Begin
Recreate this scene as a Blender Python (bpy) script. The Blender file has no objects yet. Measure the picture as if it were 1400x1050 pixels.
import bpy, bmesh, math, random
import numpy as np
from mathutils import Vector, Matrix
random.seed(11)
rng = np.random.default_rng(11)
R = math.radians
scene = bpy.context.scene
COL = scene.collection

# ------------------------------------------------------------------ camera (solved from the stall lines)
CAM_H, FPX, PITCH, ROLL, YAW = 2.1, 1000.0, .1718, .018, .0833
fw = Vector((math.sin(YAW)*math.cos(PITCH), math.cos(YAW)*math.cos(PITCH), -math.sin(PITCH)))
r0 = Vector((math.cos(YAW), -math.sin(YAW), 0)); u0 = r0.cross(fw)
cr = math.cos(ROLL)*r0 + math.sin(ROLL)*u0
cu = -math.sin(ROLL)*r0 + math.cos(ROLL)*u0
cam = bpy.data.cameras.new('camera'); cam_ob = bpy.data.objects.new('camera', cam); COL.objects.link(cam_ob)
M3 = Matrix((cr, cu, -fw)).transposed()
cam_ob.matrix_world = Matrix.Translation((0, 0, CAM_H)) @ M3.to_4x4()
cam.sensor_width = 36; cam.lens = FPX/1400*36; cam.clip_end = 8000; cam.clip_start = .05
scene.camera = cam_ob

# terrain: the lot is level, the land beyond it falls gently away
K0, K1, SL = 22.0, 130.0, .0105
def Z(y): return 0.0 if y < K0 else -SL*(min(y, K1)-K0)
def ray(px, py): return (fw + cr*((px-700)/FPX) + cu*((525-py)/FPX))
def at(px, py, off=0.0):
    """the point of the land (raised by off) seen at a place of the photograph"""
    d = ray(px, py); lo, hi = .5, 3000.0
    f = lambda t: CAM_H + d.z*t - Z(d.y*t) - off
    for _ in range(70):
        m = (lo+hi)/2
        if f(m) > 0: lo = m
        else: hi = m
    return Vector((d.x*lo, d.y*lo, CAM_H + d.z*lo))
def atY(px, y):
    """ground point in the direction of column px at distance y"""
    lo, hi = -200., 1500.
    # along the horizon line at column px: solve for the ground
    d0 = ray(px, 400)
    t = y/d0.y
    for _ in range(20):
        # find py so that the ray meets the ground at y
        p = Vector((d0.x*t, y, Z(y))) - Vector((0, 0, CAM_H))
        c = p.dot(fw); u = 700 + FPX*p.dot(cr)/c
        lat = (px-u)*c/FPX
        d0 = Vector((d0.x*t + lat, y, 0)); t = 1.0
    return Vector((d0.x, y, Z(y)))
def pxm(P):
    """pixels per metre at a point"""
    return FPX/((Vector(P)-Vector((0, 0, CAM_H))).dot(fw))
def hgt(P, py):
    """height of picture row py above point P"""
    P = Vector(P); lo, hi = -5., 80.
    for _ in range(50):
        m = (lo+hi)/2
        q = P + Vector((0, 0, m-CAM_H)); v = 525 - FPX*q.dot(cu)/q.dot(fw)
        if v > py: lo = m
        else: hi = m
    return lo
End
Only the lines from the beginning of the material above through the line with "scene.camera = cam_ob" are wanted; extract them exactly.

Recreate this scene as a Blender Python (bpy) script. The Blender file has no objects yet. Measure the picture as if it were 1400x1050 pixels.
import bpy, bmesh, math, random
import numpy as np
from mathutils import Vector, Matrix
random.seed(11)
rng = np.random.default_rng(11)
R = math.radians
scene = bpy.context.scene
COL = scene.collection

# ------------------------------------------------------------------ camera (solved from the stall lines)
CAM_H, FPX, PITCH, ROLL, YAW = 2.1, 1000.0, .1718, .018, .0833
fw = Vector((math.sin(YAW)*math.cos(PITCH), math.cos(YAW)*math.cos(PITCH), -math.sin(PITCH)))
r0 = Vector((math.cos(YAW), -math.sin(YAW), 0)); u0 = r0.cross(fw)
cr = math.cos(ROLL)*r0 + math.sin(ROLL)*u0
cu = -math.sin(ROLL)*r0 + math.cos(ROLL)*u0
cam = bpy.data.cameras.new('camera'); cam_ob = bpy.data.objects.new('camera', cam); COL.objects.link(cam_ob)
M3 = Matrix((cr, cu, -fw)).transposed()
cam_ob.matrix_world = Matrix.Translation((0, 0, CAM_H)) @ M3.to_4x4()
cam.sensor_width = 36; cam.lens = FPX/1400*36; cam.clip_end = 8000; cam.clip_start = .05
scene.camera = cam_ob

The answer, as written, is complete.